If you have to narrate over broken parts, it’s not ready.
✅ Users can complete a task without hitting broken features
The happy path should be completely functional. Users should be able to complete the core task on their first try.
✅ You’re not embarrassed to ask for feedback
If you’re making excuses (“I know it’s rough, but…”), it’s not ready.
✅ The core value is delivered, even if rough around edges
It doesn’t have to be pretty. But users should walk away having accomplished what they came for.
✅ You’d pay $10 for it (or whatever your target price is)
If you wouldn’t pay for your own MVP, why would anyone else?
If you checked all five, ship it. If you checked fewer than five, keep building.
Red flags that mean you’re not ready:
- ❌ “It mostly works” (mostly isn’t good enough)
- ❌ “Ignore that error” (you can’t ask users to ignore errors)
- ❌ “We’ll fix that later” (fix it now or cut the feature)
What Happened With 99 Minds
V1 had three features:
- Voice capture
- Auto-organization with AI
- Search
That’s it. No collaboration, no integrations, no customization, no export beyond copy-paste.
But those three features worked flawlessly. You could capture an idea in five seconds. The AI categorized it immediately. You could find it later through semantic search.
Complete workflow. One problem solved well.
First ten users signed up for free trials. Eight converted to paid within the first week.
Not because the product was feature-rich. Because it was complete. It solved one problem so well that people were willing to pay for just that.
Now it has more features. But V1 could have launched with just those three, and it would have validated demand.
Contrast that with the law firm tool I built first. V1 had eight features: document analysis, case search, precedent finder, brief generator, contract review, legal research, citation checking, and deadline tracking.

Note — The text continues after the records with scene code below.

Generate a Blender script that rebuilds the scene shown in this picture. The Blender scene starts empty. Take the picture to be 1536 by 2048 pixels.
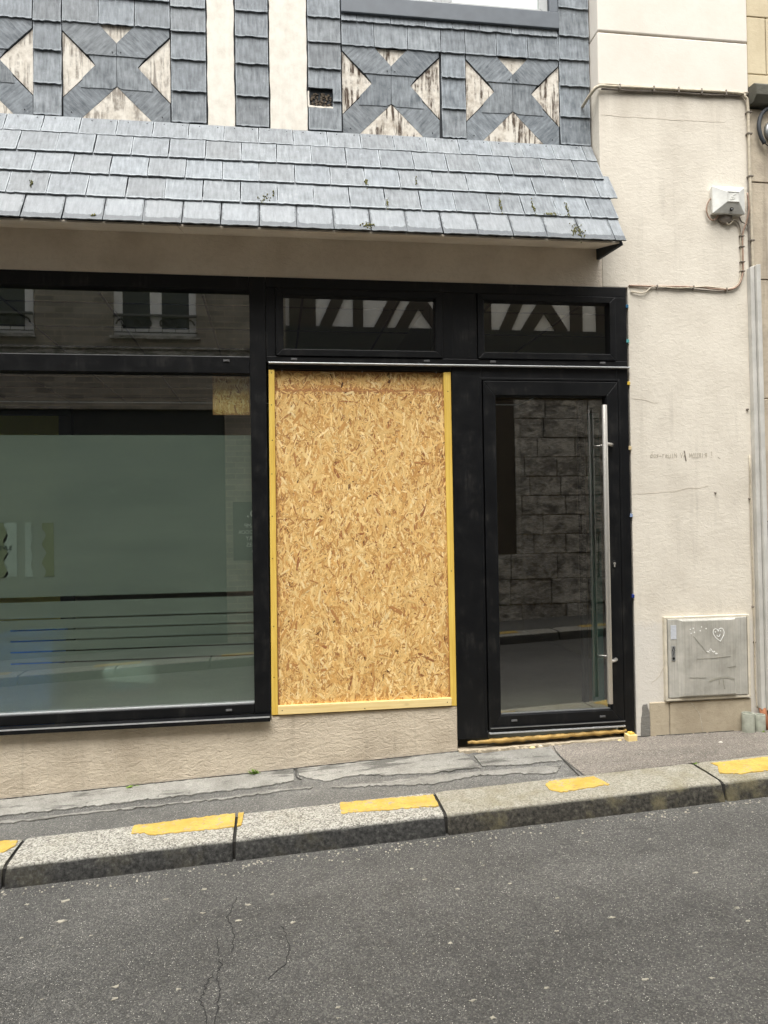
import bpy, math, random
from mathutils import Vector, Matrix, Euler
R = math.radians
rnd = random.Random(7)
scene = bpy.context.scene
COL = scene.collection

# ------------------------------------------------------------------ camera, sky, sun, exposure
cam_d = bpy.data.cameras.new('camera'); cam = bpy.data.objects.new('camera', cam_d); COL.objects.link(cam)
scene.camera = cam
YAW, PITCH, ROLL = R(8.245), R(.814), R(-.913)
fw = Vector((math.sin(YAW)*math.cos(PITCH), math.cos(YAW)*math.cos(PITCH), math.sin(PITCH)))
rt = Vector((math.cos(YAW), -math.sin(YAW), 0)); up = rt.cross(fw)
r2 = rt*math.cos(ROLL) + up*math.sin(ROLL); u2 = up*math.cos(ROLL) - rt*math.sin(ROLL)
cam.matrix_world = Matrix(((r2.x, u2.x, -fw.x, 0), (r2.y, u2.y, -fw.y, -4.6), (r2.z, u2.z, -fw.z, 1.5), (0, 0, 0, 1)))
cam_d.sensor_fit = 'VERTICAL'; cam_d.sensor_height = 36; cam_d.sensor_width = 27
cam_d.lens = 1538/2048*36; cam_d.clip_start = .02; cam_d.clip_end = 500

SUN_EL, SUN_AZ = R(66), R(200)          # high, behind the camera and a little to its left
world = bpy.data.worlds.new('World'); scene.world = world; world.use_nodes = True
wt = world.node_tree; bg = wt.nodes['Background']
sky = wt.nodes.new('ShaderNodeTexSky'); sky.sky_type = 'NISHITA'; sky.sun_disc = False
sky.sun_elevation = SUN_EL; sky.sun_rotation = SUN_AZ; sky.air_density = 1.0; sky.dust_density = 6; sky.ozone_density = 1
hs = wt.nodes.new('ShaderNodeHueSaturation'); hs.inputs['Saturation'].default_value = .08
wt.links.new(sky.outputs[0], hs.inputs['Color']); wt.links.new(hs.outputs[0], bg.inputs[0]); bg.inputs[1].default_value = .15
sun_d = bpy.data.lights.new('sun', 'SUN'); sun = bpy.data.objects.new('sun', sun_d); COL.objects.link(sun)
sun_d.energy = 1.3; sun_d.angle = R(50); sun_d.color = (1, .965, .91)
sd = Vector((math.sin(SUN_AZ)*math.cos(SUN_EL), math.cos(SUN_AZ)*math.cos(SUN_EL), math.sin(SUN_EL)))
sun.rotation_euler = sd.to_track_quat('Z', 'Y').to_euler(); sun.location = (0, -3, 12)
vs = scene.view_settings; vs.view_transform = 'Standard'; vs.look = 'None'; vs.gamma = 1; vs.exposure = 1.2

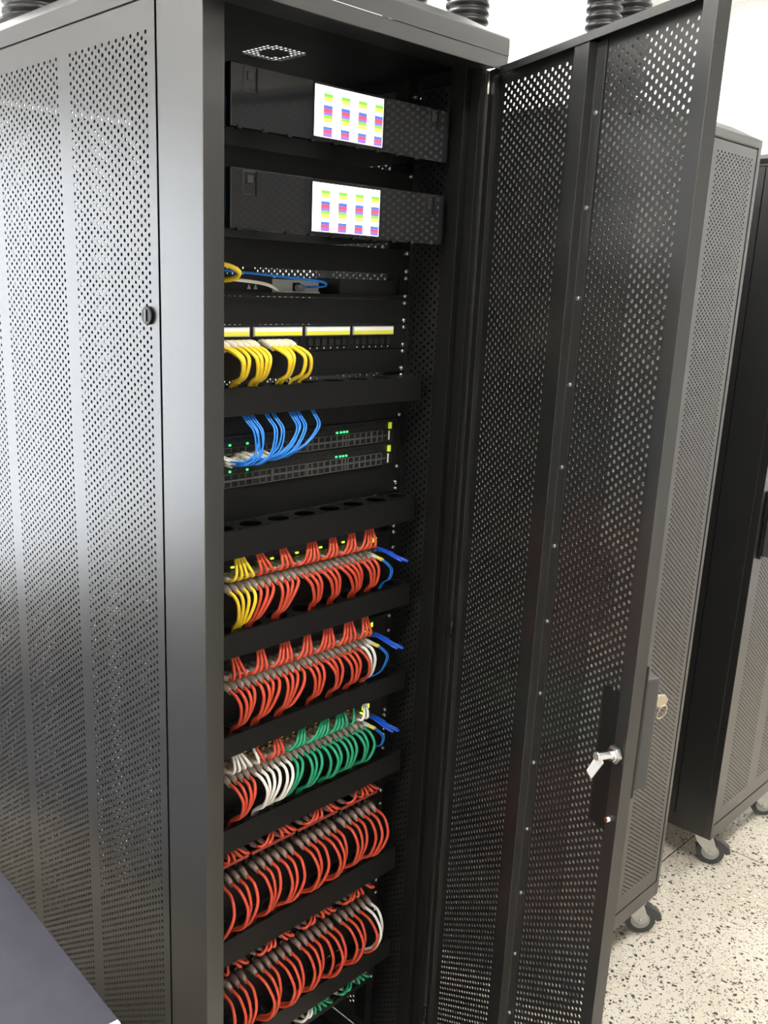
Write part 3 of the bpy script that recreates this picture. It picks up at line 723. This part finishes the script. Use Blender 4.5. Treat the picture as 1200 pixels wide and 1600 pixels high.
# --- fibre switches and blue fibres
def fibre_switch(k, label):
    z0, z1 = zk(k+1)+.0004, zk(k)-.0004; zc = (z0+z1)/2
    t = thing('fibre_switch', label, 'network switch', (.3, .0885, z0), 'fibre switches')
    MB().box(.08, .52, .0885, .40, z0, z1).build('chassis', DEVICE, t, bevel=.001)
    for a, b in ((EX0, .08), (.52, EX1)): MB().box(a, b, YF-.0008, YF+.0015, z0, z1).build('ear', PANEL, t, bevel=.0005)
    MB().box(.519, .5205, .080, .0885, z0, z1).build('end_flange', PANEL, t)
    pm = None
    for i in range(26):
        x = .095+.0153*i
        for zz in (zc-.0025, zc-.0145):
            if pm is None:
                o = MB().box(-.0070, .0070, 0, .003, -.0052, -.0045).box(-.0070, .0070, 0, .003, .0045, .0052).box(-.0070, -.0064, 0, .003, -.0045, .0045).box(.0064, .0070, 0, .003, -.0045, .0045).box(-.0064, .0064, .002, .003, -.0045, .0045, 1).build('port', [CAGE, HOLE], t, local=True); pm = o.data
            else: o = link('port', pm, t)
            o.location = (x-.3, -.0032, zz-z0)
    MB().box(.088, .498, .0865, .0885, zc-.0095, zc-.0075).build('divider_strip', CAGE, t)
    for xa in (.205, .290, .385):
        MB().box(xa, xa+.0012, .084, .0885, zc-.020, zc+.003).build('divider_strip', CAGE, t)
    vg = MB()
    for i in range(54): vg.box(.09+.0075*i, .095+.0075*i, .0875, .0885, z1-.010, z1-.0045)
    vg.build('vent_grille', HOLE, t)['kind'] = 'stuff'
    for xx in (.362, .372, .380, .388): MB().box(xx, xx+.0035, .0868, .0885, z1-.0165, z1-.0135).build('indicator', GREEN_LED, t)
    for xx in (.10, .115, .152): MB().box(xx, xx+.0035, .0868, .0885, z1-.0165, z1-.0135).build('indicator', GREEN_LED, t)
    MB().box(.502, .508, .084, .0885, z1-.018, z1-.006).build('lime_tag', LIMETAG, t, bevel=.0005)
    MB().box(.5035, .506, .0868, .0885, z0+.004, z1-.022).build('serial_label', LABELW, t)
    return zc
zf1 = fibre_switch(6, 'upper of two black fibre switches, rows of small ports and green lights')
zf2 = fibre_switch(7, 'lower of two black fibre switches, rows of empty small ports')
nb = 0
bund = [(.123, [.090, .100, .088]), (.136, [.103, .098]), (.167, [.114, .121]), (.182, [.128, .136]), (.222, [.142, .149, .135]), (.236, [.156, .162]), (.270, [.168, .177])]
for cx, plugs in bund:
    for i, x in enumerate(plugs):
        zz = zf1-.0145+random.uniform(-.004, .006); xe = cx+(i-(len(plugs)-1)/2)*.005
        sw = random.uniform(0, .01)
        P = [(x, .052, zz-.001), (x+.014, .034-sw*.5, zz-.005+sw), (x+.35*(xe-x)+.02, .026, zz+.016), (x+.85*(xe-x)+.010, .034, Z+1.395), (xe+.002, .052, Z+1.414), (xe-.003, .066, Z+1.436)]
        cable_thing('fibre_cable', f'blue fibre cable, {ORD[nb]} from the left of those dropping from the trough', 'blue fibre cables', BLU, P, .0016,
            [([(x, .0885, zz), (x, .074, zz)], .0050, BOOTW, 'plug'), ([(x, .075, zz), (x+.001, .050, zz-.002)], [.0042, .0022], LABELW, 'boot')], n=6, per=6)
        nb += 1

# --- blue pull tabs and fibre jumpers at the right of the three switches
for k, nm in ((11, 'topmost red-cabled switch'), (15, 'second red-cabled switch'), (19, 'green-cabled switch')):
    zc = (zk(k)+zk(k+1))/2; zt = zc-.004
    for j in range(2):
        xx = .463+.013*j; zz = zt-.004*j
        t = thing('transceiver', f'{"left" if j == 0 else "right"} blue transceiver with a loop pull tab on the {nm}', 'transceiver', (xx, .0855, zz), 'blue pull-tab transceivers')
        MB().box(xx-.0045, xx+.0045, .070, .0855, zz-.004, zz+.004).build('body', STEEL, t, bevel=.0008)
        P = [(xx-.003, .074, zz+.003), (xx-.0035, .045, zz+.001), (xx-.004+.002*j, .020, zz-.004), (xx+.001+.004*j, .006, zz-.009), (xx+.007+.004*j, .012, zz-.009), (xx+.004, .030, zz-.004), (xx+.003, .050, zz+.001), (xx+.003, .074, zz+.003)]
        MB().tube(spline(P, 5), .0019, 6).build('pull_tab', DBLU, t)
        MB().box(xx-.0035, xx+.0035, .038, .072, zz+.0005, zz+.0025).build('tab_web', DBLU, t, bevel=.0005)
    x = .432; zz = zc-.010
    t = thing('fibre_jumper', f'duplex fibre jumper with white boots and yellow sleeve on the {nm}', 'cable', (x, .085, zz), 'duplex fibre jumpers')
    end = [(.475, .060, zz-.062), (.468, .064, zz-.075)] if k != 15 else [(.470, .055, zz-.072), (.440, .06, zz-.078)]
    for j in range(2):
        dx = .005*j
        P = spline([(x+dx+.004, .080, zz), (x+dx+.014, .058, zz-.004), (x+dx+.026, .045, zz-.012), (x+dx+.038, .036, zz-.028), (x+dx+.038, .040, zz-.048)]+[(a+dx, b, c) for a, b, c in end], 6)
        MB().tube(P[:8], [.0042]*5+[.0036, .003, .0026], 6).build('boot', LABELW, t)
        MB().tube(P[7:12], .0026, 6).build('sleeve', mat('yellow sleeve', (.75, .6, .08), .4), t)
        MB().tube(P[11:], .0013, 6).build('fibre', BLU, t)

# ------------------------------------------------------------------ conduits above the racks
def conduit(x, y, r, z0, label):
    t = thing('corrugated_conduit', label, 'conduit', (x, y, z0), 'corrugated cable conduits')
    prof = [(r+.004, z0), (r+.004, z0+.02)]
    z = z0+.02; k = 0
    while z < H-.01:
        prof += [(r-.007, z+.002), (r-.007, z+.007), (r, z+.010), (r, z+.017)]; z += .019
    n = 24; v = []; f = []
    for rr, zz in prof:
        for i in range(n):
            a = 2*math.pi*i/n; v.append((x+rr*math.cos(a), y+rr*math.sin(a), zz))
    for j in range(len(prof)-1):
        for i in range(n): f.append((j*n+i, j*n+(i+1) % n, (j+1)*n+(i+1) % n, (j+1)*n+i))
    MB().add(v, f, 0, True).build('hose', CONDUIT, t)
    MB().cyl((x, y, z0), (x, y, z0+.012), r+.012, 24).build('collar', PANEL, t, bevel=.002)
ztop = Z+2.0535
conduit(.125, .70, .060, Z+2.077, 'black corrugated conduit rising from the back of the open rack')
conduit(1.215, .53, .055, ztop, 'black corrugated conduit seen between the open rack top and its door')
conduit(1.235, .76, .060, ztop, 'black corrugated conduit mostly hidden behind the open rack top')
conduit(1.335, .215, .042, ztop, 'black corrugated conduit above the middle of the open door top edge')
conduit(1.545, .26, .045, ztop, 'black corrugated conduit just right of the one above the door')

# ------------------------------------------------------------------ desk at the lower left
ang = -math.atan2(.037, .52)
t = thing('desk', 'dark slate desk top corner at the lower left beside the rack', 'desk', (-.164, .022, .03), None, ang)
MB().box(-1.25, 0, .001, 1.5, .722, .75).build('desk_top', DESKM, t, local=True, bevel=.002)
MB().box(-1.25, -.001, -.010, .001, .722, .7505).build('front_edging', WHITEEDGE, t, local=True, bevel=.0008)
for a in (-1.2, -.05):
    for b in (.05, 1.45): MB().box(a-.02, a+.02, b-.02, b+.02, -.03, .722).build('leg', DARKLEG, t, local=True, bevel=.003)
MB().box(-1.18, -.07, .04, .06, .66, .722).box(-1.18, -.07, 1.44, 1.46, .66, .722).build('apron', DARKLEG, t, local=True)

None of them worked completely. All were half-built. Users were confused. Retention was terrible. I had to throw it all away and start over.
The lesson: Better to do one thing completely than eight things poorly.
After You Launch
Here’s what most people get wrong: They think the MVP is done when it launches.
The MVP is just the starting line.
Watch what users actually do, not what they say. Usage patterns tell the truth. Which features do they use? Where do they get stuck? What do they keep trying to do that doesn’t exist?
Add features completely, one at a time. Don’t fall back into building ten things at 50%. Pick the next most important feature, build it completely, ship it. Repeat.
Resist feature creep. Just because users ask for something doesn’t mean you should build it. Stay focused on the core problem. Add features that deepen that solution, not broaden it.
Know when to pivot vs. persist. If nobody’s using the core feature, the problem is the product, not the features. Don’t add more features to a product nobody wants.

The Bottom Line
MVP stands for Minimum Viable Product. The word everyone focuses on is “minimum.”
But the word that matters is “viable.”
Viable means it works. It solves the problem. It delivers value. It’s complete enough that a user can accomplish what they came to do.
Minimum just means you’ve stripped away everything that’s not essential to that core value.
Your MVP isn’t trash because you didn’t build enough features. It’s trash because the features you did build don’t work well enough to deliver the promised value.
Build less. Complete more. Ship that.
Then, and only then, will you learn if your idea is actually good.